Ode poétique à la pierre, en montrant hyperboliquement la majesté jusqu’à pousser parfois le documentaire dans les retranchements du cinéma expérimental, le long métrage de Victor Kossakovsky rend donc compte, par contraste, de la folie humaine. Les plans d’ouverture, filmant paisiblement avec un drone les ruines d’immeubles ukrainiens éventrés par les missiles russes lors de ce conflit lamentable encore en cours, faisant des tours les symboles rigides d’une humanité frappée au cœur (il n’y a d’ailleurs aucun corps, vivant ou mort, dans ces plans), font des ruines la représentaiton graphique de notre fragilité et de la ponctualité de notre existence. Si les Hommes disparaissent, quelques débris de civilisation restent. La séquence se déroulant dans les ruines de la cité antique de Baalbek au Liban (pays qui se trouve être un autre terrain de jeu de bellicistes modernes) fait bien entendu écho à ses prises de vue aériennes ouvrant le documentaire ; non plus de béton mais de pierre taillé à la gloire de la culture humaine et de ses croyances, Baalbek n’est qu’un prémisse des immeubles ukrainiens bons à être rasés. Un ensemble de vestiges inhabités, de signes de la mémoire de l’activité humaine (construction et destruction mêlées) faisant du temps une puissance face à laquelle on ne peut triompher.

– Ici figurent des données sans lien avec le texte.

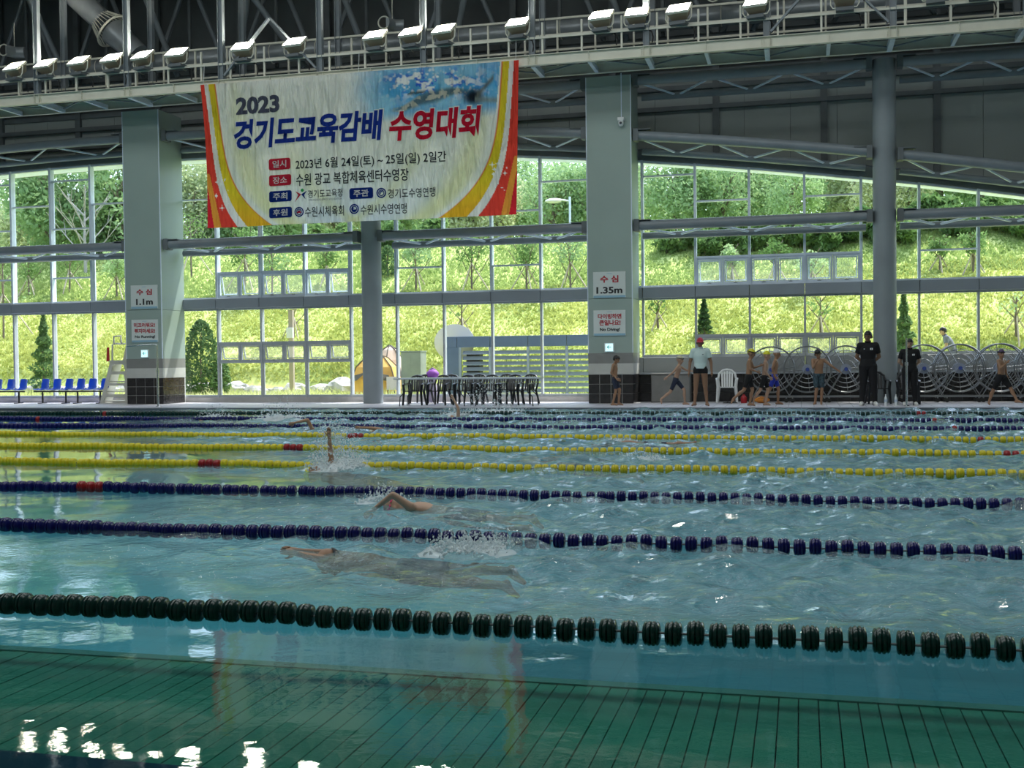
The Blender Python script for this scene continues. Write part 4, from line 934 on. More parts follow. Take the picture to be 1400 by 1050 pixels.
# ------------------------------------------------------------------ lane rope reels
def make_reel():
    r = empty('reel')
    for y in (-.16, .16):
        b = MB(); b.ring((0, y, .86), .60, .019, n=48, m=6); b.build('rim', reel_m, r, smooth=True)
        for R_ in (.48, .36, .24):
            b = MB(); b.ring((0, y+(.01 if y > 0 else -.01), .86), R_, .007, n=40, m=5); b.build('inner_ring', reel_m, r, smooth=True)
        for k in range(4):
            a = math.pi/2*k+(.52 if y < 0 else .1); b = MB(); b.tube([(.06*math.cos(a), y, .86+.06*math.sin(a)), (.60*math.cos(a), y, .86+.60*math.sin(a))], .011, 6); b.build('spoke', reel_m, r)
        hb = MB(); hb.lathe([(.135, y-.02), (.135, y+.02)], c=(0,0,.86), axis='y', n=20); hb.build('hub', mat('hub_grey', (.30,.34,.42), .4) if 'hub_grey' not in MT else MT['hub_grey'], r)
    b = MB(); b.tube([(0,-.26,.86),(0,.26,.86)], .025, 10); b.build('axle', reel_m, r)
    b = MB(); b.lathe([(.05,-.27),(.05,-.22)], c=(0,0,.86), axis='y', n=12); b.build('bearing', mat('bearing_blue', (.05,.09,.35), .4) if 'bearing_blue' not in MT else MT['bearing_blue'], r)
    for y in (-.24, .24):
        for s in (-1, 1): b = MB(); b.tube([(s*.05, y, .86), (s*.47, y, .16)], .012, 6); b.build('leg', reel_m, r)
        b = MB(); b.box(-.56, .56, y-.02, y+.02, .13, .17); b.build('base_bar', reel_m, r)
    for s in (-.54, .54):
        b = MB(); b.box(s-.02, s+.02, -.22, .22, .13, .17); b.build('cross_bar', reel_m, r)
        for y in (-.24, .24):
            w = MB(); w.lathe([(.02,y-.02),(.06,y-.016),(.06,y+.016),(.02,y+.02)], c=(s,0,.06), axis='y', n=14); wo_ = w.build('caster_wheel', black_rub, r)
            w = MB(); w.box(s-.015, s+.015, y-.03, y+.03, .10, .13); w.build('caster_fork', reel_m, wo_)
    return r
RX = [1054, 1104, 1157, 1260, 1314, 1371, 1428]
rl = make_reel(); RXO = [0,0,0,.08,0,0,0]
for i, px in enumerate(RX):
    o = rl if i == 0 else copy_tree(rl)
    o.location = (at(px, 510, 30.35).x+RXO[i], 30.72, DECK); o.rotation_euler = (0, 0, random.uniform(-.02, .02))
    for c in o.children:
        pass
    tag(o, ['steel lane-rope reel behind the two yellow-capped boys','steel lane-rope reel just left of the boy with one arm out','steel lane-rope reel between that boy and the man in black polo','steel lane-rope reel directly behind the person in black cap','steel lane-rope reel, second to the right of the round column','steel lane-rope reel behind the boy at the right end','steel lane-rope reel cut by the right edge'][i], 'reel', 'lane-rope storage reels')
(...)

Les scènes montrant Michele De Lucchi constituant son jardin par le biais d’une composition très réfléchie, intercalées entre les éclats esthétiques du documentaire, se révèlent alors d’une véritable importance dialectique. Goutte d’eau dans un océan d’artificialisation du monde par le béton, l’architecte italien tente de redonner son lustre à la pierre qui, par sa symbolique, rendra le jardin qu’il conçoit insensible aux épreuves du temps. Ce jardin aux arbres encerclés par des enclos constitués de pierres deviendra alors un endroit sensible, non dénué d’une âme humaine qui a généralement oublié qu’elle est censément en symbiose avec les éléments, dans une vision cosmologique où l’Homme et son environnement vivraient en inter-dépendance. Par la conception de son jardin, De Lucchi tente de relier nature et culture, dans une démarche nécessaire mais utopiste au regard du reste d’Architecton mettant tout autant en exergue la puissance esthétique du monde que l’obstination humaine de tenter de la combattre. De ce point de vue, le documentaire de Victor Kossakovsky s’avère aussi réjouissant pour les yeux et pour l’esprit que sombre par le constat d’une humanité courant sciemment à sa perte.